Si tenga presente che è prassi diffusa in tutto il mondo – soprattutto al Congresso di Washington e nelle Assemblee legislative dei 50 Stati dell’Unione. Può non piacere agli ortodossi e ai puritani, ma è un po’ il sale della democrazia rappresentativa. L’assalto, più o meno violento, fa sì che istanze locali o di interessi legittimi vengano portate ai piani alti della politica perché se ne faccia una sintesi. A volte si esagera e si compilano e approvano leggi di bilancio di circa mille commi che sovente rimandano ad altra legislazione. Con il risultato che si predispone un bilancio incomprensibile (l’opposto di quanto richiede una sana democrazia). Ci sono però antibiotici normativi per impedire queste disfunzioni.

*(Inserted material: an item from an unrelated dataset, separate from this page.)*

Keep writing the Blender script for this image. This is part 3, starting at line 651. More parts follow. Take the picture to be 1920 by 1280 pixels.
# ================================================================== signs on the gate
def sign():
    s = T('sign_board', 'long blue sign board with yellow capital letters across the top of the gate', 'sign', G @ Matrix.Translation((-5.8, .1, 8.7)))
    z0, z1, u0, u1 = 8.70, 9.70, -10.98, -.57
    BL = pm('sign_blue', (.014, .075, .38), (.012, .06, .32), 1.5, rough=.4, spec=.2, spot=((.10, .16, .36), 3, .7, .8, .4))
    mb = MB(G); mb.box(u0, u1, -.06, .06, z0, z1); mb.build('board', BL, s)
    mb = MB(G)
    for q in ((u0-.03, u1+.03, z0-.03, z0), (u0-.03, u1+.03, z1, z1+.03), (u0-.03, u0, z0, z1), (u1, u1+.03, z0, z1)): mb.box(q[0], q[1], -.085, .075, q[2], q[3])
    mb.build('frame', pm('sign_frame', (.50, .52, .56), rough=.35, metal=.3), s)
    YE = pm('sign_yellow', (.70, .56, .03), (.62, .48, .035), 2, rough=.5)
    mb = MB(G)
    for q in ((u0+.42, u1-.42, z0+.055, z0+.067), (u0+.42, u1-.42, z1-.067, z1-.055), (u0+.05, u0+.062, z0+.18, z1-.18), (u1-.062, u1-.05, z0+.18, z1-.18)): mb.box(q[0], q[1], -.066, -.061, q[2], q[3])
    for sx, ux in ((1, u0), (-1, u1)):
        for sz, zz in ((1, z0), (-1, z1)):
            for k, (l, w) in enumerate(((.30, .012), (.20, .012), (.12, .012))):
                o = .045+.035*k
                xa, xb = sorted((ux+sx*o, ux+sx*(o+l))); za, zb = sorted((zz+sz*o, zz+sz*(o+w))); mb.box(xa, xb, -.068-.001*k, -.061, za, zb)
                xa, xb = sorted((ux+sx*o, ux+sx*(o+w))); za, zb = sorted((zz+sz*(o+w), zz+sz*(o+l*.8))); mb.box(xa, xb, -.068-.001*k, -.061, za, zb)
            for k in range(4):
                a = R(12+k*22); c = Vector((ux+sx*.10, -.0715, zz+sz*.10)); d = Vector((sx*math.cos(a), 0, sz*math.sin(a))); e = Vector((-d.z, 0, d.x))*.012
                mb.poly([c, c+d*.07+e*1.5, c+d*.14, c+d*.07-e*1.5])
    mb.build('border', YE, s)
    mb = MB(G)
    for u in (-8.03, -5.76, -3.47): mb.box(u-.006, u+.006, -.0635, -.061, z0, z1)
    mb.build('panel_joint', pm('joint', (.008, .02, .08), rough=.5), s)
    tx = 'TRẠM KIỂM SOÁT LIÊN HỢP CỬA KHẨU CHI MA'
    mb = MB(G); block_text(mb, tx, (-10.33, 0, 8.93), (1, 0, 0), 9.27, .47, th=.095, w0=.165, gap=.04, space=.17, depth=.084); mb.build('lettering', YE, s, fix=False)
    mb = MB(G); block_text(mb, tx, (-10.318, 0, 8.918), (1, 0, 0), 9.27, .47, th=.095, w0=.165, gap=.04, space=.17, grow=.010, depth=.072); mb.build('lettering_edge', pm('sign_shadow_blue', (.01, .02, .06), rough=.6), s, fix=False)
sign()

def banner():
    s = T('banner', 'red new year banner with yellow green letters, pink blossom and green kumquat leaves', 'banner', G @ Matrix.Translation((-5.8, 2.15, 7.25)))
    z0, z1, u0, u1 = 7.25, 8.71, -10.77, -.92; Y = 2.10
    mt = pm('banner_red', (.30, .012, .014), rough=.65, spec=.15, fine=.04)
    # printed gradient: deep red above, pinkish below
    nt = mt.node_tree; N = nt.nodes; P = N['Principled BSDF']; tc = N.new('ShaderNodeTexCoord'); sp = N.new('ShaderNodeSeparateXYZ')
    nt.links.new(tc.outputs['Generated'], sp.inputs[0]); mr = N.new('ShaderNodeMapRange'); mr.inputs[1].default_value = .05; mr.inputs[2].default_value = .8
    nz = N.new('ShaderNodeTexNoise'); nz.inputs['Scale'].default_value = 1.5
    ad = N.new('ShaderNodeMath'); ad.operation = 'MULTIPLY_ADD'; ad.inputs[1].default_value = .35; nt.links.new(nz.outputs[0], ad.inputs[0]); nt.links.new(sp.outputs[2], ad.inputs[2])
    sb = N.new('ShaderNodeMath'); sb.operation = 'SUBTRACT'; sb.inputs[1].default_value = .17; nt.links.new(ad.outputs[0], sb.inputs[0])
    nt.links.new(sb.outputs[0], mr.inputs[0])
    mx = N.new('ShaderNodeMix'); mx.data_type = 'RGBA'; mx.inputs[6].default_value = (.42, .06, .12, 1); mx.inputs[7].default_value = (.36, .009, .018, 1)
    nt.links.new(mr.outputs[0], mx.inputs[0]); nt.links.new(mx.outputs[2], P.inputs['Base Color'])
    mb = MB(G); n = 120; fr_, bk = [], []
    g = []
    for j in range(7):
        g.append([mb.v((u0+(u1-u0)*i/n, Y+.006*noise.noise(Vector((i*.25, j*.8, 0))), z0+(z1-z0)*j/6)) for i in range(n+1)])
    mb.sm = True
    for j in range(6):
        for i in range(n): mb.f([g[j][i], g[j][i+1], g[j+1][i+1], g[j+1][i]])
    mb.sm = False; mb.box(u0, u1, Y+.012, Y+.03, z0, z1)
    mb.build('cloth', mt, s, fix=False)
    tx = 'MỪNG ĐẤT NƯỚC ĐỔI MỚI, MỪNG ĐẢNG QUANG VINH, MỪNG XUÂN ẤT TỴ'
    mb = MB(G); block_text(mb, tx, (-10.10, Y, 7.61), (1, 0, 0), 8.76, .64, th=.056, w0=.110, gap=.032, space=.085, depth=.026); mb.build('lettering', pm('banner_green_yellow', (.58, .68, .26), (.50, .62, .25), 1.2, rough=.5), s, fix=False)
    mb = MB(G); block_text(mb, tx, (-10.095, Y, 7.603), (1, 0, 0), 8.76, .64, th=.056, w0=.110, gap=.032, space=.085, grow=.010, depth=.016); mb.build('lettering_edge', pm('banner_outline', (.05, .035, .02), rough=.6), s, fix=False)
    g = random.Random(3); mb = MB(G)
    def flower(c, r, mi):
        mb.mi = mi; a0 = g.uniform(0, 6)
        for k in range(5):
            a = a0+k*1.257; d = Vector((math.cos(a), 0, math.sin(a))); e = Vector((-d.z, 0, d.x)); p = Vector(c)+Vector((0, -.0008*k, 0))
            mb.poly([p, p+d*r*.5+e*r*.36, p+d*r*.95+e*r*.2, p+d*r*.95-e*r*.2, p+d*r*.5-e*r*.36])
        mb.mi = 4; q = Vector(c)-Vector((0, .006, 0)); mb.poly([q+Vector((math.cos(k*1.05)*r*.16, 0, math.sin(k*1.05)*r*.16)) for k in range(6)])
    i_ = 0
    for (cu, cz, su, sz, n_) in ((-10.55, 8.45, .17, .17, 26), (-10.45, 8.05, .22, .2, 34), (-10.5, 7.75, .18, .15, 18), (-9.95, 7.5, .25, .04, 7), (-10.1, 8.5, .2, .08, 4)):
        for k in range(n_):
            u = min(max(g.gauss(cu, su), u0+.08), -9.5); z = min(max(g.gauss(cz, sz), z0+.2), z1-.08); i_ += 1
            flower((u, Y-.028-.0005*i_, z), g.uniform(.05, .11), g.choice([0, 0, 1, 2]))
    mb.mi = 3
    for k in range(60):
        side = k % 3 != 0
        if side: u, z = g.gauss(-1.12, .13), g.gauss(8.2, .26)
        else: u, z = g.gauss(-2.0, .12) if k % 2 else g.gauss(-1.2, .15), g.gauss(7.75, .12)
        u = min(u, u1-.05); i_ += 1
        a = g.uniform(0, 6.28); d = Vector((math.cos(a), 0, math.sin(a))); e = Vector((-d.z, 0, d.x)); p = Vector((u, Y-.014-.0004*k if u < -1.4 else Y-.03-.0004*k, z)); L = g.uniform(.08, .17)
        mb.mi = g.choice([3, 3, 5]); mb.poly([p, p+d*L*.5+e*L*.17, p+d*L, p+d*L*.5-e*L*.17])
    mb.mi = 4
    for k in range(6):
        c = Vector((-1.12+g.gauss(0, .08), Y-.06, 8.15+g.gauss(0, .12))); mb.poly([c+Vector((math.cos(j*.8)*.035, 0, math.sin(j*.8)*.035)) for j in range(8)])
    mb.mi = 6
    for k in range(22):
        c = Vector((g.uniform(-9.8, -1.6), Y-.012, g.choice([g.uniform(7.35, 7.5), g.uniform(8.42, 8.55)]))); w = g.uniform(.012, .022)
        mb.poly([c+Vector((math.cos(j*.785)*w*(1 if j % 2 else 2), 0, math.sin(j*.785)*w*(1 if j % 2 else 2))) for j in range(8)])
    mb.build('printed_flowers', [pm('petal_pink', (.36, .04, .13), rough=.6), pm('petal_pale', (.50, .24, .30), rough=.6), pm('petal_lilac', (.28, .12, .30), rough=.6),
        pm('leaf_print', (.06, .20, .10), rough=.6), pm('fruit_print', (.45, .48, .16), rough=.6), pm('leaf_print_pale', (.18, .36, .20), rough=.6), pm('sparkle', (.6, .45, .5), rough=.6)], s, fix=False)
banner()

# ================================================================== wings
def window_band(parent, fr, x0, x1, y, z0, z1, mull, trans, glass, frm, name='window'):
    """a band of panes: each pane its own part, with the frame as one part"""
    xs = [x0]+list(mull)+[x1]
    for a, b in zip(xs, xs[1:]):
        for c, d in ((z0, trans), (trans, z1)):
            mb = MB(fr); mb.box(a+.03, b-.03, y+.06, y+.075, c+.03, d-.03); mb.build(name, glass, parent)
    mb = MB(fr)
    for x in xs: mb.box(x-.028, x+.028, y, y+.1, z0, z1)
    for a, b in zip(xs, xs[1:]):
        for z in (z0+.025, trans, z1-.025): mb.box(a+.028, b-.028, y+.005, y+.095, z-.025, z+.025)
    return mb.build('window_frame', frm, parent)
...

Ma torniamo al punto di partenza: perché il profumo del Parlamento non olezza d’assalto alla diligenza? Le ragioni sono due: una strettamente politica e una tecnica. Quella politica consiste nel fatto che questo governo non è né una coalizione né un’alleanza, ma un consorzio tra due partiti o movimenti sino a poche settimane prima della formazione dell’esecutivo l’un contro l’altro armato e legati tra loro da un contratto. All’interno dei due partiti o movimenti vige una severa disciplina, comunque necessaria per attuare il contratto. Inoltre, i due partiti o movimenti sono in campagna elettorale in vista delle elezioni europee di maggio 2019; a tale chiamata alle urne non si sa ancora se si presenteranno alleati, contrapposti o in competizione tra loro.

La terza ipotesi è la più probabile, come si è visto nella predisposizione della nota d’aggiornamento al Documento di economia e finanza dove ciascuno dei due ha tirato la coperta dalla sua parte cercando di ottenere risorse per le istanze del proprio elettorato. Quindi, gran parte delle trattative è stata fatta e sarà difficile inserire emendamenti particolaristici in eventuali negoziati su singoli punti della Legge di bilancio. C’è un aspetto più tecnico: una parte abbondante degli stanziamenti della manovra non verrà spesa.

Prendiamo le modifiche della legge Fornero; si stima una spesa aggiuntiva di 7 miliardi sull’assunto che tutti coloro che raggiungeranno quota cento (38 anni di contributi e 62 anni di età) correranno all’Inps per chiedere la liquidazione della pensione. È un’ipotesi stravagante in quanto molti dipendenti – forse la metà – vorranno restare in impiego per non avere una decurtazione di reddito, poter fruire di aumenti di salario/stipendio negli ultimi anni di carriera o semplicemente perché interessati al loro lavoro e spaventati dalla prospettiva di passare le loro giornate sulle panchine dei giardinetti.

Ancora meno verrà erogato per le pensioni e il reddito di cittadinanza: è semplice aumentare il minimo previdenziale e utilizzare un miliardo per aumentare le risorse umane e strumentali dei centri per l’impiego, ma molto complesso far giungere le risorse nelle tasche di coloro in stato di bisogno. Occorre definire regole e procedure tramite decreti attuativi, circolari, corsi di formazione per gli addetti alla bisogna (con il consueto corredo di ricorsi al Tar e al Consiglio di Stato) . Se tutto va bene, i primi soldi arriveranno per il Natale 2019.

Quindi, se si spende meno, diminuirà il rapporto debito-Pil e saremo tutti contenti? Non credo proprio, perché le stime di crescita del Pil tra il doppio e il 50% di più di quelle di tutti gli altri maggiori istituti ricordano Alice nel paese delle meraviglie.